Biddulph and Hammersley are on the case.
Screenshot 1 (Searching for "John Peel") and screenshot 2 ("John Peel's contributer page")
I think I would have dropped everything to play on this project too. Sigh. ;)
My favorite line in Biddulph's entry is:
"Nearly a million programmes are catalogued, with descriptions, contributor details and annotations drawn from a wonderfully detailed controlled vocabulary."
Ahhhh structured data.
And from Mr.Hammersley:
it’s all developed in Ruby on Rails, and has oodles of Ajax, and tags, and RDF, and FOAF, and Sparklines, and Microformats, and just about everything else we can fit in. If you’re a Semantic Web or Microformat bod who wants a particular feature, email me and I’ll see what I can do.
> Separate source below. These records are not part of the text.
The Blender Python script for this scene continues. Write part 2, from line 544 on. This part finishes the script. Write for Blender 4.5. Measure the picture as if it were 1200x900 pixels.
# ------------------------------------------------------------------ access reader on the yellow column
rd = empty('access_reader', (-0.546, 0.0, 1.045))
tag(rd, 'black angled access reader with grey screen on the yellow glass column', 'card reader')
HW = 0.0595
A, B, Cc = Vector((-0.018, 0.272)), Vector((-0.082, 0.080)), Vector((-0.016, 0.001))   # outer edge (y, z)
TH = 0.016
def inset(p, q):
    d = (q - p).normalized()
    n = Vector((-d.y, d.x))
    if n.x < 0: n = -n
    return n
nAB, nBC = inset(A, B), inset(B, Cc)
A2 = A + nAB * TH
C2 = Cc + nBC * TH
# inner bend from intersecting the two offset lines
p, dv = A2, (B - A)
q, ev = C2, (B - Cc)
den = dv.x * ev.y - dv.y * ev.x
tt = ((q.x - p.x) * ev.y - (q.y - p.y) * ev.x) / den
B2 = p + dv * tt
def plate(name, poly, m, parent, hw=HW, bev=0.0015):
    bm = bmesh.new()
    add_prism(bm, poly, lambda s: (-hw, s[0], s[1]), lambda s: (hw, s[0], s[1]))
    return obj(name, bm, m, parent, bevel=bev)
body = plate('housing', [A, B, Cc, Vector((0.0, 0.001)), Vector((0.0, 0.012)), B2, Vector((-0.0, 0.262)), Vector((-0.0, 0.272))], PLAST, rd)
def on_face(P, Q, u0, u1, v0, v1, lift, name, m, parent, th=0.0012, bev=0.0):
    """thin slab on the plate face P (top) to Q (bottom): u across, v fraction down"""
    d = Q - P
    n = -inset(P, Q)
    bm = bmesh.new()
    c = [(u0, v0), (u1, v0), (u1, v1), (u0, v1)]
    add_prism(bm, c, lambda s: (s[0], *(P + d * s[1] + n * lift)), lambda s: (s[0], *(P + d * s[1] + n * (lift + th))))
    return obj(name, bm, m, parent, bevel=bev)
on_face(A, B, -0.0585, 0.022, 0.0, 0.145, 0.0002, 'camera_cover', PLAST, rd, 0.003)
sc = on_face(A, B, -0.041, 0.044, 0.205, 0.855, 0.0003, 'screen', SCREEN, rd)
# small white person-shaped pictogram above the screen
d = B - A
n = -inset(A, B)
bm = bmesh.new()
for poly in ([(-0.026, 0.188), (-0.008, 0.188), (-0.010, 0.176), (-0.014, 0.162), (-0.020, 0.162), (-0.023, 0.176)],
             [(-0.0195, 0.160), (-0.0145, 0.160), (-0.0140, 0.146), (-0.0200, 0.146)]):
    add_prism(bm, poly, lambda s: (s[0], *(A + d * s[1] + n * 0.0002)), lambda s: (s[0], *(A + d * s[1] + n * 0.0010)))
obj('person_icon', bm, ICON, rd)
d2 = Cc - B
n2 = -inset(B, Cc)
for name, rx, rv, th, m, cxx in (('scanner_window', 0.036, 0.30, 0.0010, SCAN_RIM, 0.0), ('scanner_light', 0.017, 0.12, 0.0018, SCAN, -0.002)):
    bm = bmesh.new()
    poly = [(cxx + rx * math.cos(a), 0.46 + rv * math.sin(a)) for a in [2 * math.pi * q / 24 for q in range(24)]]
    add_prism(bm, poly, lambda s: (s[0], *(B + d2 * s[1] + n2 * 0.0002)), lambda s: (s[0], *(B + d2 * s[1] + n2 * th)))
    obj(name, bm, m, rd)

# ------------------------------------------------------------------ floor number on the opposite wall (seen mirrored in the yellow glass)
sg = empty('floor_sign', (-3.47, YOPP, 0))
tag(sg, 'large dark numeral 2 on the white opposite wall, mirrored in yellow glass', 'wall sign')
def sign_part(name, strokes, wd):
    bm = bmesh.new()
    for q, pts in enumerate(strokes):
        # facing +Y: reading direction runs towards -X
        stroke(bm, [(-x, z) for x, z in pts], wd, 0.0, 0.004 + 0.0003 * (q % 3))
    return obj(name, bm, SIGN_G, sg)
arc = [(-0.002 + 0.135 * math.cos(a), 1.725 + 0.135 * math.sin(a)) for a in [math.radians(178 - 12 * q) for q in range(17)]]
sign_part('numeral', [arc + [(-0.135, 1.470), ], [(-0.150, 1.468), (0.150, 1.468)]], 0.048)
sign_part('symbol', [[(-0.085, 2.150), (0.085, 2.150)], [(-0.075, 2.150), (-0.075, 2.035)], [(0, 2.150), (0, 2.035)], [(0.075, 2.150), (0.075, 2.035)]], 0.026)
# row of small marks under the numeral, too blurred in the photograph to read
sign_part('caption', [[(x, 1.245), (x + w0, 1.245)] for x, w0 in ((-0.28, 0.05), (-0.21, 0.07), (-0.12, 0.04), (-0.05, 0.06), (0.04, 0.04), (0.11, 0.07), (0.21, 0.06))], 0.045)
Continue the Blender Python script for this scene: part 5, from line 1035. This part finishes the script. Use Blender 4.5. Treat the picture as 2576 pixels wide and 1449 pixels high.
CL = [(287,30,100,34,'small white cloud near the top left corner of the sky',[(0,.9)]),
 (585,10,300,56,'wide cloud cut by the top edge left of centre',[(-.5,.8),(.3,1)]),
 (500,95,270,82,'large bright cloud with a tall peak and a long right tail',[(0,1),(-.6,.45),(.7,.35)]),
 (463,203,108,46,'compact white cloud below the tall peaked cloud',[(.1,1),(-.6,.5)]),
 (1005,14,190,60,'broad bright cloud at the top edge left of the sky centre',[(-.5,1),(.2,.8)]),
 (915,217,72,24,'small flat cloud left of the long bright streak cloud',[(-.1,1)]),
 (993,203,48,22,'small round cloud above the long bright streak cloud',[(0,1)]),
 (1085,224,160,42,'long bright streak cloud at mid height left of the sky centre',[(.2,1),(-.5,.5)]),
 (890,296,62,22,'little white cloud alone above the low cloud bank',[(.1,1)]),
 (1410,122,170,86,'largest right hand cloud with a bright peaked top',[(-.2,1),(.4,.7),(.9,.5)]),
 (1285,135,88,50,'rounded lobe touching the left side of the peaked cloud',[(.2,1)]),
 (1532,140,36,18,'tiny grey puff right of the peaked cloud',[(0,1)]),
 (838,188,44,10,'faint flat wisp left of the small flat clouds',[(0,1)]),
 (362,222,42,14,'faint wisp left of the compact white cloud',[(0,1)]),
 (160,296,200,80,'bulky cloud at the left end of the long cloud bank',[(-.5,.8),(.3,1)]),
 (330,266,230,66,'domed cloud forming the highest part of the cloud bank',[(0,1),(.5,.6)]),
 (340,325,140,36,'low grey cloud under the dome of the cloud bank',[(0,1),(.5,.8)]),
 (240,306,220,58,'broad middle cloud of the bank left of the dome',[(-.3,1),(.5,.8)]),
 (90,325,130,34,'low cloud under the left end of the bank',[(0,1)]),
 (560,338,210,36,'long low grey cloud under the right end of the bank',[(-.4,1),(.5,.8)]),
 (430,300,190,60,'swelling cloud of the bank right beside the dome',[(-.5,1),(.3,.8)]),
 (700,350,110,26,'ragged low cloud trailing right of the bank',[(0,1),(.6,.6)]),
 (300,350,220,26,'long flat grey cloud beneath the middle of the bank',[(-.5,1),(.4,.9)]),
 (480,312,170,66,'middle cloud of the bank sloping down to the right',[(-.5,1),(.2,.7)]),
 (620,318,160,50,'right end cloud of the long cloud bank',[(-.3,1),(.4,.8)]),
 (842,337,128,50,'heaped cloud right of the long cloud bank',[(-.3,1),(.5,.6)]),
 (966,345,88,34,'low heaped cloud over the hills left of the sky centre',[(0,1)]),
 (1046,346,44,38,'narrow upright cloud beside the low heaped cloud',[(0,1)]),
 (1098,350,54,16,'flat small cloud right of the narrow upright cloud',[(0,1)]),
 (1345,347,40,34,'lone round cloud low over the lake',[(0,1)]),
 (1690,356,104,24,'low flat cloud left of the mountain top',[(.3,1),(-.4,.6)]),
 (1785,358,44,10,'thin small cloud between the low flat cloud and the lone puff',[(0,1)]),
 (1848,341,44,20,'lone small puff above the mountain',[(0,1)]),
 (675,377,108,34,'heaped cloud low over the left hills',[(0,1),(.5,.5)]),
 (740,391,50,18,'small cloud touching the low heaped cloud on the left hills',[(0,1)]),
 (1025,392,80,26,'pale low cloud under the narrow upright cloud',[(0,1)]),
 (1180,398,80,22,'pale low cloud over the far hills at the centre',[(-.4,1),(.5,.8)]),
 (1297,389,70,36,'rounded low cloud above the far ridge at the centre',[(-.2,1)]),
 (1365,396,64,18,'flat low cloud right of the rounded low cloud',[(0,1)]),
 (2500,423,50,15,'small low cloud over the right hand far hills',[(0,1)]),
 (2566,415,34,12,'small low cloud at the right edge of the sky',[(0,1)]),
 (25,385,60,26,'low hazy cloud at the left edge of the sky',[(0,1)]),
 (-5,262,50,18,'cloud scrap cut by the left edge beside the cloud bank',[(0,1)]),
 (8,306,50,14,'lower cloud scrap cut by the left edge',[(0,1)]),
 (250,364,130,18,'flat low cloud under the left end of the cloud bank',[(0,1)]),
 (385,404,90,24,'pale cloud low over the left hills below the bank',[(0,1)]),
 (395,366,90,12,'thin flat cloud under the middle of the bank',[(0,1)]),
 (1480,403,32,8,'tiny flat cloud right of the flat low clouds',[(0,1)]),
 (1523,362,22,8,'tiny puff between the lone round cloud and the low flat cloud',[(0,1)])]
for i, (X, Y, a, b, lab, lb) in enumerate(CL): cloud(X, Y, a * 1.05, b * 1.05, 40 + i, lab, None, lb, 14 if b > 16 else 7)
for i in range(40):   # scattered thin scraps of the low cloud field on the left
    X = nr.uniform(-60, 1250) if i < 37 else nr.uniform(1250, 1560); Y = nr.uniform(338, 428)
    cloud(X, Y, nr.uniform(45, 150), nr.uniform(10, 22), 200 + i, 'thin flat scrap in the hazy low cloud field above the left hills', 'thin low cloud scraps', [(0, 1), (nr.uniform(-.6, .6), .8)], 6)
I am very pleased by these two entries, the fact that the BBC archive is happening aside; both guys mention traditionally defined as Semantic Web tech, like RDF and FOAF, alongside the young whippersnapper "Web 2.0" stuff like "AJAX" and... uh... what's the other... oh yeah Microformats. (heeeheheeee... I am gleeful to notice just now, no mention of "RSS" and "OPML"! Yay!!!) All done in the programming language Ruby, using one of it's web-app frameworks, Ruby on Rails. (I tried getting into 'rails but just couldn't grok the environment. "Hunh? Better to not use Apache? Hunh? I need to initialize an instance? Whaaa?" Oh well. Django, the Python equivalent seems much simpler...)
I digress... point is, I'm glad the dust is settling and we are seeing that it's all good and let's move forward just building cool stuff. Right? Right.
So, as Manuel would say: "Yes! You... Men! Work."